Fig. 11. In the dining room a New York marble-topped mahogany table from the 1830s is surrounded by a set of fancy painted rush-bottom gilded side chairs from New York c. 1815. The overmantel gilded looking glass with églomisé panels is from New York, c. 1790-1810.

Between his house and its kitchen, a separate structure built in 1860, there is a porch that was later closed in to connect the two buildings. Here, appropriately enough, is a no man’s land of historical styles with chairs that range from Windsor to arts and crafts to Eames surrounding a chrome and glass Warren Platner table (see Fig. 14). Didier, like Platner before him, is in favor of anything that succeeds in its time, something that can be said of everything here if you have learned how to look at it.

Didier will teach a select few how to look-or in the case of William Keyes Rudolph, curator of the exhibition In Search of Julien Hudson: Free artist of color in Pre-Civil War New Orleans-where to look. “He drops hints slowly,” Rudolph says. “He will give you leads, trails to follow if he thinks you are okay, but he is adamant that you have to pursue the best works.” Didier owned several of Julien Hudson’s best works at one time or another. He awaits an exhibition that will go beyond this one artist and rescue the rich culture surrounding Hudson-the music, food, furniture, and literature by and about free people of color that vanished after the Civil War.

Fig. 13. The pastel of a Magnolia macrophylla is by Katherine Sherwood, c. 1898. Uhl photograph.

Didier’s standards about everything are equally exacting, and he is disciplined and passionate in meeting them. Josh Broussard, who says he has “studied him studying,” describes his unusual calm. “Nothing breaks his focus. He looks at things in a different way from anyone else. With most people you see right away a judgment forming in their eyes. Don doesn’t do that. It is a long, long time before a judgment is made. When he finally does judge there is no wavering.” And, Dave Wojciechowski says, “there is no compromise. You can’t fool Don by touch or eye.”

Fig. 16. In the bedroom the rice carved tail-post bed, c. 1790-1800, is covered with a red and white jacquard coverlet of c. 1820.

All of this helps to explain how he was able to find and disseminate what Dale Couch, curator of decorative arts at the Georgia Museum of Art, describes as masterpieces of southern culture-among them works by Adrien Persac, a set of eighteenth-century watercolors of birds that came from Drayton Hall, paintings by Julien Hudson-not to mention masterpieces of American classical furniture and decorative arts.

Fig. 17. The interior of Didier Inc. at 2023 Magazine Street shows a gilt looking glass with eglomise panels in a grape leaf and vine design made in New York c. 1810. The set of Baltimore oval-back side chairs with bellflower inlay is attributed to Levin S. Tarr (1772— 1821) and descended in the family of John Eager Howard of Baltimore, a hero in the Revolutionary War.

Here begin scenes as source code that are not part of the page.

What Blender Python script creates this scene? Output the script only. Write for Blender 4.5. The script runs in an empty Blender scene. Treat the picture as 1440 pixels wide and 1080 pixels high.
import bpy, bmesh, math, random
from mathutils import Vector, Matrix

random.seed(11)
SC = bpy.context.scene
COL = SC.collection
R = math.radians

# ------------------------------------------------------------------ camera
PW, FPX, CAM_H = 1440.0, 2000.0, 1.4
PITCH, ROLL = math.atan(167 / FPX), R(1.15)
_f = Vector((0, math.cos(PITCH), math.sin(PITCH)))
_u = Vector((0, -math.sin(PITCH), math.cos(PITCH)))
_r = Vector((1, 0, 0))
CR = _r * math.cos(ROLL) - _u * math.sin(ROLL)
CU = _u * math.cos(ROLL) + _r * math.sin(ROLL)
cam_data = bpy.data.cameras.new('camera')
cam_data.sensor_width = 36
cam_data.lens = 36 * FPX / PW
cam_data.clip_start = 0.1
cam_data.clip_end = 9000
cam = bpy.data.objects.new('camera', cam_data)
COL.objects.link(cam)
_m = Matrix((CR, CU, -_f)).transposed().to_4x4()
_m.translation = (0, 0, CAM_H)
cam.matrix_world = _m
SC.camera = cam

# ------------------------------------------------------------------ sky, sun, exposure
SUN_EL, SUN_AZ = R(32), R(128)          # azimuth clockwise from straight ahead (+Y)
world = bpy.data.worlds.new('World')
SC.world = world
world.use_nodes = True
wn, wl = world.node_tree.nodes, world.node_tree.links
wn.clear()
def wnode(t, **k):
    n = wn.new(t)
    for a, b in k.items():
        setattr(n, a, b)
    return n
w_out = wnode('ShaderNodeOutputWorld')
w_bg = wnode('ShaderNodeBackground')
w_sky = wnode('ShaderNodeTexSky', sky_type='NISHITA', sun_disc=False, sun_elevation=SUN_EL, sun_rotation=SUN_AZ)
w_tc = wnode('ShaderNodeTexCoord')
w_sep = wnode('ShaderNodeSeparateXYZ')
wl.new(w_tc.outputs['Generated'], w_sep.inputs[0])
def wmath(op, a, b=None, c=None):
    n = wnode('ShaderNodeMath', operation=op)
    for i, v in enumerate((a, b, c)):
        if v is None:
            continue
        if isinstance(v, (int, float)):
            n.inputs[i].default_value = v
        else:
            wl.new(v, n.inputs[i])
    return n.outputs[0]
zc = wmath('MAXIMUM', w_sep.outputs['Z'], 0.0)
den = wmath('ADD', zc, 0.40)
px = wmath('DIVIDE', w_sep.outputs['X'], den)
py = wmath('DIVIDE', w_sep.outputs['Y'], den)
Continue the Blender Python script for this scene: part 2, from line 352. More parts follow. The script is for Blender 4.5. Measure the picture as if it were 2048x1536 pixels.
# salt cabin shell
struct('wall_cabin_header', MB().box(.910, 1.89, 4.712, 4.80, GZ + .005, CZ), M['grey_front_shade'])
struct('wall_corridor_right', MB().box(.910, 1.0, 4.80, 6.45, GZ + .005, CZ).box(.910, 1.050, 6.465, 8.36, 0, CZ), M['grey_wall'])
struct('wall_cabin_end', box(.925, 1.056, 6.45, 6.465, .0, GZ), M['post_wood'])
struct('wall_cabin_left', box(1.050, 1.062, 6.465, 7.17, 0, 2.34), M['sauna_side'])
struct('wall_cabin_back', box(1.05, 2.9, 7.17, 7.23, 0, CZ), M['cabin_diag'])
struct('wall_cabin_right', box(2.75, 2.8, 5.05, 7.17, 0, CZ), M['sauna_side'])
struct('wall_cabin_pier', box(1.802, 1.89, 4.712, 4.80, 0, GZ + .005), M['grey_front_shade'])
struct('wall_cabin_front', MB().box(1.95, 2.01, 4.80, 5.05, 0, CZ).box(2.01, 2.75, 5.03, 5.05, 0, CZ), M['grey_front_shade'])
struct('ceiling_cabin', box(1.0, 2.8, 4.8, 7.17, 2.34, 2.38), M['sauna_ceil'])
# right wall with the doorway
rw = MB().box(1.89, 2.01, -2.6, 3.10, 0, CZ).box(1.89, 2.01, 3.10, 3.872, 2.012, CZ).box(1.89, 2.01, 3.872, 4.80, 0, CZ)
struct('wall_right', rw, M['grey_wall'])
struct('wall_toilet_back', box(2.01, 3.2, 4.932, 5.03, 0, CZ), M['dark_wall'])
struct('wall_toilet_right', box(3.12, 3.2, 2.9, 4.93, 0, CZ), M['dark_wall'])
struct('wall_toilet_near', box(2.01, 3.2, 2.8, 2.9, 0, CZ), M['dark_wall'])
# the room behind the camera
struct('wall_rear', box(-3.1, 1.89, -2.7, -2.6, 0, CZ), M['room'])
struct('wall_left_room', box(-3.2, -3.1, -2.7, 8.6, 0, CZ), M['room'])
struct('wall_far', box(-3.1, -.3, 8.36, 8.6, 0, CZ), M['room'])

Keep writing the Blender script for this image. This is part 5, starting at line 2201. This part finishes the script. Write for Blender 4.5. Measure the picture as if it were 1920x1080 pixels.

At some point anyone this closely attuned to history will sense the way his life has entered its current path. In the years following Katrina there was suffering both public and private, and no doubt there has been a narrowing of focus in Didier’s life to needs more important than things. Didier Inc. now occupies a smaller space on Magazine Street while Don Didier considers the future. But there has been a widening of focus too. One afternoon he brought out a group of objects he acquired a few years ago-the badge, ticket book, and blood-spotted Ku Klux Klan robe of Lawrence A. Rainey, sheriff of Philadelphia, Mississippi, when civil rights workers James Chaney, Michael Schwerner, and Andrew Goodman were murdered there in 1964. Rainey had an alibi for that night, but Didier knows that the robe is significant because in the wider investigation of conspiracy the sheriff always claimed that he had never been a Klan member. (“The damn FBI was paying all these witnesses to lie,” Rainey said. “I attended some of the [Klan] meetings. They had open meetings, but that was all.”) If you have been listening to Didier you don’t need to ask him why he has these things. Seeing history clearly also means facing unpleasant facts. Its most important artifacts, beautiful or gruesome, belong in careful hands.

Fig. 18. The 1842 portrait of François Paul de Brueys in the bedroom is by James B. Read (1803 – 1870). To the right of the mantel is a m id-eighteenth-century Louisiana armoire with cartouche panels in Santo Domingo mahogany that descended in the Didier family. The tilt-top table in the foreground dates from c. 1790; the molded and painted Philadelphia armchair descended in the John Eager Howard family of Baltimore and has upholstery by a member of the family. Just visible at the far right is a 1790 blanket chest originally from Woodlawn Plantation in Virginia, the home of George Washingtons adopted daughter, Nelly Custis Lewis.